Every line in the listing is to be echoed verbatim.

→ **SOURCE EXCERPT**
>> BEGIN

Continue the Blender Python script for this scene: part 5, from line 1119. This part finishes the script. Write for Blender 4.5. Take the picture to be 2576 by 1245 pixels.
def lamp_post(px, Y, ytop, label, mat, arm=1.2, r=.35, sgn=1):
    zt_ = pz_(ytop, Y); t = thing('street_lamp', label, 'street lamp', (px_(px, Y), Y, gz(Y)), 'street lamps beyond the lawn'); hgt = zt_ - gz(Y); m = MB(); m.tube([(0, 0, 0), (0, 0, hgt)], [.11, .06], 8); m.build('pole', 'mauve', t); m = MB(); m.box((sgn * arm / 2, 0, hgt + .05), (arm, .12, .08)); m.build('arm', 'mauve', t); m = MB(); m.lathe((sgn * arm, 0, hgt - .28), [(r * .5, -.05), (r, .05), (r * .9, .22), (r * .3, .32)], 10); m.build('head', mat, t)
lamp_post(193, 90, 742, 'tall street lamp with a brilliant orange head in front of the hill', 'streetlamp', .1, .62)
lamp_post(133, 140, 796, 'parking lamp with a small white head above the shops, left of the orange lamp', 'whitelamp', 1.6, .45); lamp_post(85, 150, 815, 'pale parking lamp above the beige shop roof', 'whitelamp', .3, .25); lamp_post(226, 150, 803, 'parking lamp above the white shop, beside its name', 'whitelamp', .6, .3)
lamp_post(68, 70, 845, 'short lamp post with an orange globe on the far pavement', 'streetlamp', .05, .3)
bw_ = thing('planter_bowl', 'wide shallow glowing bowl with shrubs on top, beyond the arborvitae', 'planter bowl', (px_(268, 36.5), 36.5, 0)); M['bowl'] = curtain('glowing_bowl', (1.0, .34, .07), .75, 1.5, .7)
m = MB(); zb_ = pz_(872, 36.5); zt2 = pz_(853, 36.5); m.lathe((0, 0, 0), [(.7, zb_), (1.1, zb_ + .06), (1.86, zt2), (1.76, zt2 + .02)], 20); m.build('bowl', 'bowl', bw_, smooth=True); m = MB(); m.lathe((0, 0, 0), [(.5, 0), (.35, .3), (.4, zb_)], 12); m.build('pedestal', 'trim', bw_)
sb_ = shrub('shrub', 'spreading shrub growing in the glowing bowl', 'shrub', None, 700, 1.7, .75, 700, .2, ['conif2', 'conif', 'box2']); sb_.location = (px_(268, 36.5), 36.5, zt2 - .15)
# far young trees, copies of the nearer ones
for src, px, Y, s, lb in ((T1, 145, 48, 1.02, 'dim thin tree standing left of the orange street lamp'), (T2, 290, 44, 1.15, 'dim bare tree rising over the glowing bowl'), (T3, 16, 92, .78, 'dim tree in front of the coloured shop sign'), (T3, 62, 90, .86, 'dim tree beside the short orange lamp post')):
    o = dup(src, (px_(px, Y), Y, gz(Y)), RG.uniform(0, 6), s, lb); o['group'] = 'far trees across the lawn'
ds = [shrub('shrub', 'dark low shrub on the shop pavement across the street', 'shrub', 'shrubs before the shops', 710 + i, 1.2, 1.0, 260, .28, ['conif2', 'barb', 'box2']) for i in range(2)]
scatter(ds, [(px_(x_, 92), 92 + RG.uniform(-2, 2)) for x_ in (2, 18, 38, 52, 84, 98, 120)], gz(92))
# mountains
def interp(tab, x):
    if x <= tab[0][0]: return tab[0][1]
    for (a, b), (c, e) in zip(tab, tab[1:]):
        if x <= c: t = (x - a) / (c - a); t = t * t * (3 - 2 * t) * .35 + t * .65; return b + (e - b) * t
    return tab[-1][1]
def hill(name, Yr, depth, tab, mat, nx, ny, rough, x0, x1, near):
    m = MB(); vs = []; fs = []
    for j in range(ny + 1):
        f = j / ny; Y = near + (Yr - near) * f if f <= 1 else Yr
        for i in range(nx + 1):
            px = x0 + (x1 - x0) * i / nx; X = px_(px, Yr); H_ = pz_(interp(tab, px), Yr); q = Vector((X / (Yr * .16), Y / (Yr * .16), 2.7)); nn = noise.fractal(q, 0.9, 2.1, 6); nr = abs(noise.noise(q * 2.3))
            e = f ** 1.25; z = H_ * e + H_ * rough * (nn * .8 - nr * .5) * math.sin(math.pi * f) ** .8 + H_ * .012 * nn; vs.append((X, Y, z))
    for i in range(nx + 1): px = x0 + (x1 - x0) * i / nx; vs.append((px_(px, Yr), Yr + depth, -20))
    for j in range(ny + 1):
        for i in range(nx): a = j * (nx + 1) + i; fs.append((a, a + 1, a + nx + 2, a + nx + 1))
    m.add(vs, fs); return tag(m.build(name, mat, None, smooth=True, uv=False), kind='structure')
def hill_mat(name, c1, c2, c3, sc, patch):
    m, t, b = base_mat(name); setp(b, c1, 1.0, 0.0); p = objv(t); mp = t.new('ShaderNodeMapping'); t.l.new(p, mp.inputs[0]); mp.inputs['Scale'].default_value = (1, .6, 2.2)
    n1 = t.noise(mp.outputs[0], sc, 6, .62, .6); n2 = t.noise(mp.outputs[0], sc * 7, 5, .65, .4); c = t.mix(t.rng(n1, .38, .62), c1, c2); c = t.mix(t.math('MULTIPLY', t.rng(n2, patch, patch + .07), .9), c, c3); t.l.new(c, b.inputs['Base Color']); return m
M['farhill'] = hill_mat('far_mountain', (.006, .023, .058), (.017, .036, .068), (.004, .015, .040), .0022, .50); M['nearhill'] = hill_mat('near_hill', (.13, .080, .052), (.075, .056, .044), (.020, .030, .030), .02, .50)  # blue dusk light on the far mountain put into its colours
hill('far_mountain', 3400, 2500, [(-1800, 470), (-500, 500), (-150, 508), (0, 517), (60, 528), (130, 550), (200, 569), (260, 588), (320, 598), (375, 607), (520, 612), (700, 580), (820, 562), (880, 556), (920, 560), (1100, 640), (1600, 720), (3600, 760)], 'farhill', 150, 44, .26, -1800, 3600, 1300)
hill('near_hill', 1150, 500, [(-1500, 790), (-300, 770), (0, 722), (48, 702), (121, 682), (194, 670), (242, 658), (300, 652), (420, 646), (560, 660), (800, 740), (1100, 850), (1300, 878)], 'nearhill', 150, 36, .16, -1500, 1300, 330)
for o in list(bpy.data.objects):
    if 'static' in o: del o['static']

>> END

→ **FINISHED TASK**
Continue the Blender Python script for this scene: part 5, from line 1119. This part finishes the script. Write for Blender 4.5. Take the picture to be 2576 by 1245 pixels.
def lamp_post(px, Y, ytop, label, mat, arm=1.2, r=.35, sgn=1):
    zt_ = pz_(ytop, Y); t = thing('street_lamp', label, 'street lamp', (px_(px, Y), Y, gz(Y)), 'street lamps beyond the lawn'); hgt = zt_ - gz(Y); m = MB(); m.tube([(0, 0, 0), (0, 0, hgt)], [.11, .06], 8); m.build('pole', 'mauve', t); m = MB(); m.box((sgn * arm / 2, 0, hgt + .05), (arm, .12, .08)); m.build('arm', 'mauve', t); m = MB(); m.lathe((sgn * arm, 0, hgt - .28), [(r * .5, -.05), (r, .05), (r * .9, .22), (r * .3, .32)], 10); m.build('head', mat, t)
lamp_post(193, 90, 742, 'tall street lamp with a brilliant orange head in front of the hill', 'streetlamp', .1, .62)
lamp_post(133, 140, 796, 'parking lamp with a small white head above the shops, left of the orange lamp', 'whitelamp', 1.6, .45); lamp_post(85, 150, 815, 'pale parking lamp above the beige shop roof', 'whitelamp', .3, .25); lamp_post(226, 150, 803, 'parking lamp above the white shop, beside its name', 'whitelamp', .6, .3)
lamp_post(68, 70, 845, 'short lamp post with an orange globe on the far pavement', 'streetlamp', .05, .3)
bw_ = thing('planter_bowl', 'wide shallow glowing bowl with shrubs on top, beyond the arborvitae', 'planter bowl', (px_(268, 36.5), 36.5, 0)); M['bowl'] = curtain('glowing_bowl', (1.0, .34, .07), .75, 1.5, .7)
m = MB(); zb_ = pz_(872, 36.5); zt2 = pz_(853, 36.5); m.lathe((0, 0, 0), [(.7, zb_), (1.1, zb_ + .06), (1.86, zt2), (1.76, zt2 + .02)], 20); m.build('bowl', 'bowl', bw_, smooth=True); m = MB(); m.lathe((0, 0, 0), [(.5, 0), (.35, .3), (.4, zb_)], 12); m.build('pedestal', 'trim', bw_)
sb_ = shrub('shrub', 'spreading shrub growing in the glowing bowl', 'shrub', None, 700, 1.7, .75, 700, .2, ['conif2', 'conif', 'box2']); sb_.location = (px_(268, 36.5), 36.5, zt2 - .15)
# far young trees, copies of the nearer ones
for src, px, Y, s, lb in ((T1, 145, 48, 1.02, 'dim thin tree standing left of the orange street lamp'), (T2, 290, 44, 1.15, 'dim bare tree rising over the glowing bowl'), (T3, 16, 92, .78, 'dim tree in front of the coloured shop sign'), (T3, 62, 90, .86, 'dim tree beside the short orange lamp post')):
    o = dup(src, (px_(px, Y), Y, gz(Y)), RG.uniform(0, 6), s, lb); o['group'] = 'far trees across the lawn'
ds = [shrub('shrub', 'dark low shrub on the shop pavement across the street', 'shrub', 'shrubs before the shops', 710 + i, 1.2, 1.0, 260, .28, ['conif2', 'barb', 'box2']) for i in range(2)]
scatter(ds, [(px_(x_, 92), 92 + RG.uniform(-2, 2)) for x_ in (2, 18, 38, 52, 84, 98, 120)], gz(92))
# mountains
def interp(tab, x):
    if x <= tab[0][0]: return tab[0][1]
    for (a, b), (c, e) in zip(tab, tab[1:]):
        if x <= c: t = (x - a) / (c - a); t = t * t * (3 - 2 * t) * .35 + t * .65; return b + (e - b) * t
    return tab[-1][1]
def hill(name, Yr, depth, tab, mat, nx, ny, rough, x0, x1, near):
    m = MB(); vs = []; fs = []
    for j in range(ny + 1):
        f = j / ny; Y = near + (Yr - near) * f if f <= 1 else Yr
        for i in range(nx + 1):
            px = x0 + (x1 - x0) * i / nx; X = px_(px, Yr); H_ = pz_(interp(tab, px), Yr); q = Vector((X / (Yr * .16), Y / (Yr * .16), 2.7)); nn = noise.fractal(q, 0.9, 2.1, 6); nr = abs(noise.noise(q * 2.3))
            e = f ** 1.25; z = H_ * e + H_ * rough * (nn * .8 - nr * .5) * math.sin(math.pi * f) ** .8 + H_ * .012 * nn; vs.append((X, Y, z))
    for i in range(nx + 1): px = x0 + (x1 - x0) * i / nx; vs.append((px_(px, Yr), Yr + depth, -20))
    for j in range(ny + 1):
        for i in range(nx): a = j * (nx + 1) + i; fs.append((a, a + 1, a + nx + 2, a + nx + 1))
    m.add(vs, fs); return tag(m.build(name, mat, None, smooth=True, uv=False), kind='structure')
def hill_mat(name, c1, c2, c3, sc, patch):
    m, t, b = base_mat(name); setp(b, c1, 1.0, 0.0); p = objv(t); mp = t.new('ShaderNodeMapping'); t.l.new(p, mp.inputs[0]); mp.inputs['Scale'].default_value = (1, .6, 2.2)
    n1 = t.noise(mp.outputs[0], sc, 6, .62, .6); n2 = t.noise(mp.outputs[0], sc * 7, 5, .65, .4); c = t.mix(t.rng(n1, .38, .62), c1, c2); c = t.mix(t.math('MULTIPLY', t.rng(n2, patch, patch + .07), .9), c, c3); t.l.new(c, b.inputs['Base Color']); return m
M['farhill'] = hill_mat('far_mountain', (.006, .023, .058), (.017, .036, .068), (.004, .015, .040), .0022, .50); M['nearhill'] = hill_mat('near_hill', (.13, .080, .052), (.075, .056, .044), (.020, .030, .030), .02, .50)  # blue dusk light on the far mountain put into its colours
hill('far_mountain', 3400, 2500, [(-1800, 470), (-500, 500), (-150, 508), (0, 517), (60, 528), (130, 550), (200, 569), (260, 588), (320, 598), (375, 607), (520, 612), (700, 580), (820, 562), (880, 556), (920, 560), (1100, 640), (1600, 720), (3600, 760)], 'farhill', 150, 44, .26, -1800, 3600, 1300)
hill('near_hill', 1150, 500, [(-1500, 790), (-300, 770), (0, 722), (48, 702), (121, 682), (194, 670), (242, 658), (300, 652), (420, 646), (560, 660), (800, 740), (1100, 850), (1300, 878)], 'nearhill', 150, 36, .16, -1500, 1300, 330)
for o in list(bpy.data.objects):
    if 'static' in o: del o['static']